Tuesday 25 May 2010

eclectic kool-aid acid test or unsolicited financial advice for the United and European Union of the Germans

I think it is interesting how the world's stock markets are given loaded animal symbolism but the verbs and adjectives that usually describe their movements, even on more upbeat days, reduce them to small and timid dogs shivering in the shadows. All this attribution feeds, also, the idea that the markets are something independent and other, like the roulette wheel estranged from the casino. As much as I would like to steer underwriters away from the DAX, Hang-Seng, FTSE and support real commodities whose value is measured more than just by change, like the evanescence rectangles of Newton's Calculus, it is a good thing for Merkel to lead the charge against blatant short-selling but one should not throw the baby out with the bathwater, so to speak.

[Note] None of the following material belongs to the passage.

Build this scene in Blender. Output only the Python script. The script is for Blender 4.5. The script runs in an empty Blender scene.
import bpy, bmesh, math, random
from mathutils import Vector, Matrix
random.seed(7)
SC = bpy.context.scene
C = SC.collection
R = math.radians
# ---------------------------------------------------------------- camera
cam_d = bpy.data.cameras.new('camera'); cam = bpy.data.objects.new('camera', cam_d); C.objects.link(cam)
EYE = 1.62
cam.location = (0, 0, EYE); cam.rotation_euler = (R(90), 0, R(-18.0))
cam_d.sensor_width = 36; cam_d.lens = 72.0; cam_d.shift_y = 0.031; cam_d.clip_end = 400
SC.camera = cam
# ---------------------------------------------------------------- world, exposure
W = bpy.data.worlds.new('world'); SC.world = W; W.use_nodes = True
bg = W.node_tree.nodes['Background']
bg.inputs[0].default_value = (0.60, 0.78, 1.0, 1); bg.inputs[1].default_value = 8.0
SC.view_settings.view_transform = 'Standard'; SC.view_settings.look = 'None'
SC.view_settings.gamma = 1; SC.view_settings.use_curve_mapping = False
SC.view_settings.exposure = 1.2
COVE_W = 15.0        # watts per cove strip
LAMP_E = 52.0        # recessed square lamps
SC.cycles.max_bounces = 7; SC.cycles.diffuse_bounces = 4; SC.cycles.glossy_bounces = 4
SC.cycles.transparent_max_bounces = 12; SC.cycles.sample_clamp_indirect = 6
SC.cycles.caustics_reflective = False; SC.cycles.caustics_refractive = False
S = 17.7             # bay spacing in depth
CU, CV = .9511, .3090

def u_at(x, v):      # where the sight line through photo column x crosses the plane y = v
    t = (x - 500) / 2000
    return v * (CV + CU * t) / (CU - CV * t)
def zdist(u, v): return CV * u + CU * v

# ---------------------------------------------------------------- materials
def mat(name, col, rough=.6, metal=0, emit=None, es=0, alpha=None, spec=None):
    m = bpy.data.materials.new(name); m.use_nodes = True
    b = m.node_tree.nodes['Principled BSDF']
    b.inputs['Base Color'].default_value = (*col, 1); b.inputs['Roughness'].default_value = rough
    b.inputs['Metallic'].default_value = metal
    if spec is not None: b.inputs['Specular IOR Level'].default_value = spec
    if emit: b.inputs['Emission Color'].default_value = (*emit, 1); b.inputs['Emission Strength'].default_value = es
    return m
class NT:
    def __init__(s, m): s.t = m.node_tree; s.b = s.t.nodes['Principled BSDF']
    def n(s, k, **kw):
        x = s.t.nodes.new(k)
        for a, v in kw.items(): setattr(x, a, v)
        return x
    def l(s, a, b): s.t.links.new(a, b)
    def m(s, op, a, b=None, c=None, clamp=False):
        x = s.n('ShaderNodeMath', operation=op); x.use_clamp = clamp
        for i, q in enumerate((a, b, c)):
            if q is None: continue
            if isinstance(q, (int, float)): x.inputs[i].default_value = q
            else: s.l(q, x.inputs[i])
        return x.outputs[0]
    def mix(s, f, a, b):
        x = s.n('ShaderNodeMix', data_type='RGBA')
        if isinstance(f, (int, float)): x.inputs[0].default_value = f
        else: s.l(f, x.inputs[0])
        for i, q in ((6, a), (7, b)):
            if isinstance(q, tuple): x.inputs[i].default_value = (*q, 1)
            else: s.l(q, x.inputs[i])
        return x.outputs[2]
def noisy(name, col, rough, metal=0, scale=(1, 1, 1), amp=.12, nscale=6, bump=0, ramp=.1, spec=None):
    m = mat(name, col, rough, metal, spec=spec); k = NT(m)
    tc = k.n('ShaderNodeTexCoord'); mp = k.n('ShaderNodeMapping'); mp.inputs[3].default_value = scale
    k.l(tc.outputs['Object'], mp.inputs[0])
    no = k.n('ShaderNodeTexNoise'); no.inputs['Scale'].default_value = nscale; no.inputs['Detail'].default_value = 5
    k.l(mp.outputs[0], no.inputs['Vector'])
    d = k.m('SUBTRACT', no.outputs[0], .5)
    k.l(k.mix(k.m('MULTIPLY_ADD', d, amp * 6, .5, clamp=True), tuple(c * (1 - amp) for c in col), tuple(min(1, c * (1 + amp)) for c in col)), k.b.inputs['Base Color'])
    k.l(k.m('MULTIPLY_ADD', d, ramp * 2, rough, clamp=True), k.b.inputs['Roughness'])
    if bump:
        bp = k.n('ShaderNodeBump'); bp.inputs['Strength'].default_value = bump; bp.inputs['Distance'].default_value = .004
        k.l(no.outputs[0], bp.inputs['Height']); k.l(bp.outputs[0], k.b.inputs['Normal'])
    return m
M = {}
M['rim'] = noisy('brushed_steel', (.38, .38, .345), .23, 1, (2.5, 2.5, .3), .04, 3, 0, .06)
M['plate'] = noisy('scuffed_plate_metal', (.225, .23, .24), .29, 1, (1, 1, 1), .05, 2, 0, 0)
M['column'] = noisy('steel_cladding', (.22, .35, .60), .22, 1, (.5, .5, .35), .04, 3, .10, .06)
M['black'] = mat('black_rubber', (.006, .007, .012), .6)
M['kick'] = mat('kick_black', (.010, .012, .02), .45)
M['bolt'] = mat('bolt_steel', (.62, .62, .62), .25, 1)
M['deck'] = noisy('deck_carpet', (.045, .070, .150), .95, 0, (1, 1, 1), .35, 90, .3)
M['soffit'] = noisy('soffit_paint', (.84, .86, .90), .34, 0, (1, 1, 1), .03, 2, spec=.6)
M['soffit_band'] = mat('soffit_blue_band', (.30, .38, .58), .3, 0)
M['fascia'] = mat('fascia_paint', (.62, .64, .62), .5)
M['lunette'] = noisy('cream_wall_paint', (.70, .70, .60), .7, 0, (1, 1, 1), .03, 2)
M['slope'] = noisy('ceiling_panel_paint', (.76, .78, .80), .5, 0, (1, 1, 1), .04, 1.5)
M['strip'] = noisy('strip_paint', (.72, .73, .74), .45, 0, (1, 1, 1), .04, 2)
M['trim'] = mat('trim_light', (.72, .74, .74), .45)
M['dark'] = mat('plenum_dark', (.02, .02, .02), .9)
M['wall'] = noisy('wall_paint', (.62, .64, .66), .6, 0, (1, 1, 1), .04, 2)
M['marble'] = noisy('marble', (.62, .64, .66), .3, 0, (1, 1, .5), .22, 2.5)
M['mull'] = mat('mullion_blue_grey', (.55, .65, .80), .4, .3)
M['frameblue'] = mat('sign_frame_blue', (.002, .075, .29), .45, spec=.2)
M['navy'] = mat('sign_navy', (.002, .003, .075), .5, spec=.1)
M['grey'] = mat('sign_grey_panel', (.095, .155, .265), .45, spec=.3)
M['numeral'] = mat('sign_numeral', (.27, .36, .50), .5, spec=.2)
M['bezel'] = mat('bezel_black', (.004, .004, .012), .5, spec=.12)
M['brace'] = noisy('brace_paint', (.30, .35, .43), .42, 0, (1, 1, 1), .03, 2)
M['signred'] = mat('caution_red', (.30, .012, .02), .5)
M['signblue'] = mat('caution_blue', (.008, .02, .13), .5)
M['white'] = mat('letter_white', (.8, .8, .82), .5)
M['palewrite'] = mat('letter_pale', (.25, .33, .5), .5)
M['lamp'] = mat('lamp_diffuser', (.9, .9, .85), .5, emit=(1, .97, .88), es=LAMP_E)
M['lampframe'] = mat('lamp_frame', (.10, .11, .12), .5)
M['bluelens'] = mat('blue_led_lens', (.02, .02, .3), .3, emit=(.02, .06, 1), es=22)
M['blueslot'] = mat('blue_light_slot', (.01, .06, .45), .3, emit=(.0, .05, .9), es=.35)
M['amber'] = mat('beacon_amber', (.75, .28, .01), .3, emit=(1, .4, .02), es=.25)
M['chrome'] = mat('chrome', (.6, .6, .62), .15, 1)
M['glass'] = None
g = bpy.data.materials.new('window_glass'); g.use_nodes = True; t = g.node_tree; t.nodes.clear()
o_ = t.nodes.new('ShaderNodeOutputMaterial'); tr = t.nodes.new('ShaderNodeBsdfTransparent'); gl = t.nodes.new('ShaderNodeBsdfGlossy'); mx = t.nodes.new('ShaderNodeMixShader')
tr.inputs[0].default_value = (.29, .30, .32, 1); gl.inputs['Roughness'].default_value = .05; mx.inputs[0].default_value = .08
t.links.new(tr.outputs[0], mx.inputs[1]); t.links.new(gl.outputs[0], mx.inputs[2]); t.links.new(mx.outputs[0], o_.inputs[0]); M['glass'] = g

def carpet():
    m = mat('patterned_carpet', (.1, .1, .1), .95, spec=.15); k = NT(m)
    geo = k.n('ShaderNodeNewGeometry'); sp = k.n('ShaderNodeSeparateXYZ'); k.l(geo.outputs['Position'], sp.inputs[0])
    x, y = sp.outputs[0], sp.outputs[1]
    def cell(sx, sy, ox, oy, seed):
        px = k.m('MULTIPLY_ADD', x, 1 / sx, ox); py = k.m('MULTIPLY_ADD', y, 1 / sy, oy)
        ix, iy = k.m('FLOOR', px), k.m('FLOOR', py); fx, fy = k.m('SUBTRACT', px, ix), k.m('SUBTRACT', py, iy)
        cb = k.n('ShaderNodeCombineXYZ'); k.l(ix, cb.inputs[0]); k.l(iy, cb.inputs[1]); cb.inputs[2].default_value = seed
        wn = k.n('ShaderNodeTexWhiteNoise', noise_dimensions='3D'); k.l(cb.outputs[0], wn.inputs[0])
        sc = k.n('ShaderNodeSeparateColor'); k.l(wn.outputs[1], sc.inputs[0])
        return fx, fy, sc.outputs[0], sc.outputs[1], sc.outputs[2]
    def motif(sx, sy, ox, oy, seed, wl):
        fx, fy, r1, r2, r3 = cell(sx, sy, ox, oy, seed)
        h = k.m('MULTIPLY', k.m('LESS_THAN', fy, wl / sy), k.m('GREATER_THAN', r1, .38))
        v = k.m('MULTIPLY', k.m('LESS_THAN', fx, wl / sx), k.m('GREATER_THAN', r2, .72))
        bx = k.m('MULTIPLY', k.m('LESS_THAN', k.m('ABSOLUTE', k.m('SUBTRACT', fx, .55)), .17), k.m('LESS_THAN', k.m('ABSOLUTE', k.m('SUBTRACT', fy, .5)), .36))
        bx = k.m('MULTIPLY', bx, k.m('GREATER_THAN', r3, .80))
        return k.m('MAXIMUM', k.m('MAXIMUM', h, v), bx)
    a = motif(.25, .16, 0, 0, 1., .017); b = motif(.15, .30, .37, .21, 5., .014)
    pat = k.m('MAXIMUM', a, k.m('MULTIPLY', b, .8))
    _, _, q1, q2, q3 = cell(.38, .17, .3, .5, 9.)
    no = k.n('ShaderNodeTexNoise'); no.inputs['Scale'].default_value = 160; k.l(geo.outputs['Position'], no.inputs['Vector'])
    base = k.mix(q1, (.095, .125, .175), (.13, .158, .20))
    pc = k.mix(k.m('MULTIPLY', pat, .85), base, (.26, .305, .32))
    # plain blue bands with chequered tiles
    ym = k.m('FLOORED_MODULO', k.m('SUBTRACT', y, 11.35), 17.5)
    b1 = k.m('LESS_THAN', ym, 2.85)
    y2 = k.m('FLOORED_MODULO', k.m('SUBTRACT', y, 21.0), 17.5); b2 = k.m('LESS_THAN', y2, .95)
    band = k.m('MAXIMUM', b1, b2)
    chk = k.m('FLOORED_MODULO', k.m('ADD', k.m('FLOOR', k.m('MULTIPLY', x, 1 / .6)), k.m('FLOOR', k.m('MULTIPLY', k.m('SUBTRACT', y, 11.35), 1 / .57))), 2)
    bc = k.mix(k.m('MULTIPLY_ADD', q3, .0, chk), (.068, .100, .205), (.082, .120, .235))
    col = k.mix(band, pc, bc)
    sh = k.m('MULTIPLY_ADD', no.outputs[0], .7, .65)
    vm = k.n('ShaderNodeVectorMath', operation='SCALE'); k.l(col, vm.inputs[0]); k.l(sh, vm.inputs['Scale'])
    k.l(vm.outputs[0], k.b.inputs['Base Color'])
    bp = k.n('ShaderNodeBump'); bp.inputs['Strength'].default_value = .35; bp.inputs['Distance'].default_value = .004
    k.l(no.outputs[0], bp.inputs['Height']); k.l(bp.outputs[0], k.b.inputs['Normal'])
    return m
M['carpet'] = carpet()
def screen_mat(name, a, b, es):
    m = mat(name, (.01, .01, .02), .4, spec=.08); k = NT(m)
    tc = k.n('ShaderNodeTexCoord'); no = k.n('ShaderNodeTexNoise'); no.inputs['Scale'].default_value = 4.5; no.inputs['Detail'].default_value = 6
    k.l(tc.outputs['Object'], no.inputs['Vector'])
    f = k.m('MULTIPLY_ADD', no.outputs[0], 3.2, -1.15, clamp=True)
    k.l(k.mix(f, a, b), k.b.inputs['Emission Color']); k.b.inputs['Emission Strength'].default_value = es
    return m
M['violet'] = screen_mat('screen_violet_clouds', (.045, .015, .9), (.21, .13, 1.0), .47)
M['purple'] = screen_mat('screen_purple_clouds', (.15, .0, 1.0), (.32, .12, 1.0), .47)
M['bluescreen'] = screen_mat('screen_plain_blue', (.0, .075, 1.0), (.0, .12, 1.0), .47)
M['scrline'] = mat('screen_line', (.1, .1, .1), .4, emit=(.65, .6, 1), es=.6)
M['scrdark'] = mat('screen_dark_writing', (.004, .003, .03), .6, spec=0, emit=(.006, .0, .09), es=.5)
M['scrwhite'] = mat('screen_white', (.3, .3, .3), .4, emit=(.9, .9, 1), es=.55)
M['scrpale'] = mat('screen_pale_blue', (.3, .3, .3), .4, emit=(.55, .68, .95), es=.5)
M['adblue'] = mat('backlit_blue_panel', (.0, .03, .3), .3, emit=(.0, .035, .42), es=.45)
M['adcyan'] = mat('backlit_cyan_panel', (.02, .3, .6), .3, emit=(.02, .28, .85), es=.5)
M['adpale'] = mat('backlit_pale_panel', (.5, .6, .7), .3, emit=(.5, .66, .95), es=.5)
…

The European economy is fundamentally strong, reinforced by prognosticators who wish to diminish the importance of the Eurozone in the overall hopes for economic recovery or sustainability, but states should not behave jump to curtail the social cushions that make European society what it is. Germany, for instance, could, rather than threatening to raise the retirement age or do away with Kindergeld, pattern a successful campaign from the French, where all workers had a two- or three-year holiday for certain holidays, giving up Whit-Monday as non-paid work day to replenish the coffers of public-funds. Putting people on a voluntary furlough can save a lot of money. Tuition for higher education could be increased, but just by a notch, and experimentally, to see what kind of profits are reaped. There German system of wire-transfers is very sophisticated and makes a lot of sense, but if there were just a slight increase to the tempo of remittances--perhaps disbursing dividends more than once a year, would be a boost to a marketplace that seems to float a lot of payments on trust and energia. The EU may not have had the requisite agility to deflect this first glancing blow, but EU members do not face the peril of internal solvencies. There's no quantitative easing, by definition, for countries using the euro, which is a dangerous and deceptive temptation where inflation and deflation are controlled by printing more money. Making the environment impoverished, warring Koreas, peak oil, or Big Brother are much bigger threats to livelihood, and the dollar and the pound should not be pull along the euro in the wake of tinkering with the monetary supplies.